Thursday, May 26, 2005

Introductory econ lecture #4 

It was a different kind of class today. One of the joys of teaching an economics course specifically for nonmajors is that you get such a diversity of viewpoints. And, unlike most of my majors or the kids from the business school, these students love to talk.

First half of the class begun late because we were into a discussion of health care in Canada, as a student was discussing the importation of prescription drugs to the US. This allowed me to discuss rationing. All scarce goods must be rationed somehow. If we don't use price in the market system to ration, something or someone else has to do the job. This can be first-come-first-served, age, beauty, ethnicity, kinship, equal shares imposed by government, or any number of other items. We ran through the examples of price ceilings and price floors.

We spent some time as well discussing consumer and producer surplus (note to self: do more of this Tuesday.) Given a myriad group of rationing schemes, one wants to know which provides the most benefit to society. What we illustrate is that with an unfettered market that has competition, the combination of the two surpluses is maximized when you allow price to ration goods.

We were doing fine to there. In the end of the fourth chapter of the text was a question I asked students to answer last night in homework:
Friedrich bought a large painting by Turner that was on display at a major exhibition, but he had to agree not to take possession until the show ended six months later. When the show finally ended and Friedrich brought the painting home, he made two discoveries: The show had so increased Turner's prestige that the painting was now worth twice what he had paid for it, and the painting was too large to fit any of his walls. Karl has larger walls in his home and would like to purchase the painting from his friend Friedrich. What is the proper price for Friedrich to charge Karl? What he himself paid for the painting or what he could now get for it if he put in on the market?

The answers to this were fascinating. One student allowed how she faced just this problem with some free infant formula she has but doesn't need: should she give it to her friends who are expecting infants of their own, or sell it to them, or what? Another student said you couldn't charge the market price to a friend because it's a friend, a violation of the opportunity cost rule (the marginal cost of the painting is now double what you paid). But a third student said to the second, if you sell it at cost and your friend turns around and sells it on the market, wouldn't you be upset? Yes, the second student allowed. I gave an example of an ugly tie Mrs. S might buy for me. She asks me to wear it. If I do, it's not because I like it, but if I don't she will be mad. You'd call it a gift with strings attached. So what about the transaction between Friedrich and Karl? And on and on it went, for a half-hour.

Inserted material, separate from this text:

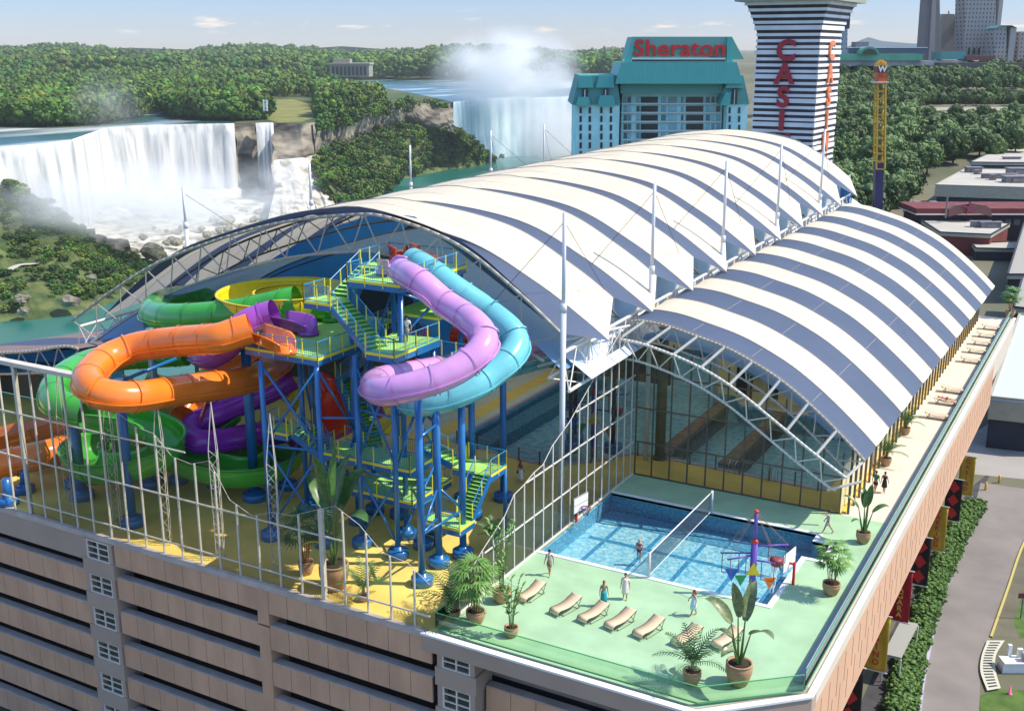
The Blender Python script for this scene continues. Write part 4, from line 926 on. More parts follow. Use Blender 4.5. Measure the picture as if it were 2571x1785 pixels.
def fan(mb, c, d, r, n=9, lw=.07, spread=2.3):
    c = Vector(c); d = Vector(d).normalized(); s = d.cross(Vector((0, 0, 1))).normalized()
    for k in range(n):
        a = -spread/2*1.+spread*k/(n-1); e = (d*math.cos(a)+s*math.sin(a)+Vector((0, 0, -.12))).normalized(); q = e.cross(Vector((0, 0, 1))).normalized()*lw; l = r*(1-.25*abs(a)/spread*2)
        mb.add([c, c+e*l*.5+q, c+e*l+Vector((0, 0, -.22*r)), c+e*l*.5-q], [(0, 1, 2, 3)])
def banana(p, label, h, r=.55, ph=.8, n=7, wd=.62, mleaf=None, seed=1):
    random.seed(seed); t_ = thing('potted_banana_plant', label, 'plant', tuple(p), 0, 'potted plants on the pool deck'); pot(t_, r, ph); ml = mleaf or m_leaf; ms = MB(); mv = MB()
    for k in range(n):
        a = 2*math.pi*k/n*1.9+random.uniform(-.3, .3); out = Vector((math.cos(a), math.sin(a), 0)); tilt = (.08, .3, .5, .16, .62, .38, .75, .9)[k % 8]; hh = (h-ph)*(.56, .5, .44, .56, .40, .46, .26, .2)[k % 8]
        b = Vector((0, 0, ph-.1))+out*.08; tp = b+Vector((0, 0, hh))+out*hh*tilt*.45; ms.rod(b, tp, .075, 6, .03); L_ = (h-ph)*(.46, .42, .40, .44, .36, .4, .22, .2)[k % 8]
        mb = MB(); leaf(mb, tp, out*tilt+Vector((0, 0, 1.05-tilt*.9)), L_, wd*(1 if k < 6 else .6), .25+tilt*.75, roll=random.uniform(-.5, .5)); mb.build('leaf', ml, t_)
    ms.build('stems', m_stem, t_); return t_
def palm(p, label, h, r=.42, ph=.62, n=14, seed=1, L_=None, trunk=.35):
    random.seed(seed); t_ = thing('potted_palm', label, 'plant', tuple(p), 0, 'potted plants on the pool deck'); pot(t_, r, ph); mb = MB(); L_ = L_ or (h-ph)*.85
    MB().rod((0, 0, ph-.1), (0, 0, ph+trunk), .12, 8, .09).build('trunk', mat('palm_trunk', (.20, .13, .07), .9, bump=.6, bscale=25), t_)
    for k in range(n):
        a = 2.4*k; el = .95-.75*(k/n); frond(mb, (0, 0, ph+trunk), (math.cos(a)*(1-el*.6), math.sin(a)*(1-el*.6), el+.25), L_*(1-.25*(k % 3)/3), 15, .5*L_/2.2, .06, .45+.4*(1-el))
    mb.build('fronds', m_fern, t_); return t_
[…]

The end point of the story to me was a realization that, when dealing with friends, a transaction doesn't always involve the exchange of the same set of property rights as an exchange between strangers. I wouldn't imagine telling a stranger where to hang the Turner picture, but I might tell Karl to hang it where I can come see it later. And of course, in return I charge a lower price, because I didn't transfer a complete set of rights. I closed with a weird example sent to me by reader jw yesterday, wherein a transaction for a sperm donation between a man and a woman later gives rise to a claim for child support, which the court grants. The students are shocked, but I get lucky: one of my students has experience as a guardian ad litem, and helps explain that while a man and woman can have a transaction over the sperm, the woman is not allowed to terminate the rights the child has over the father.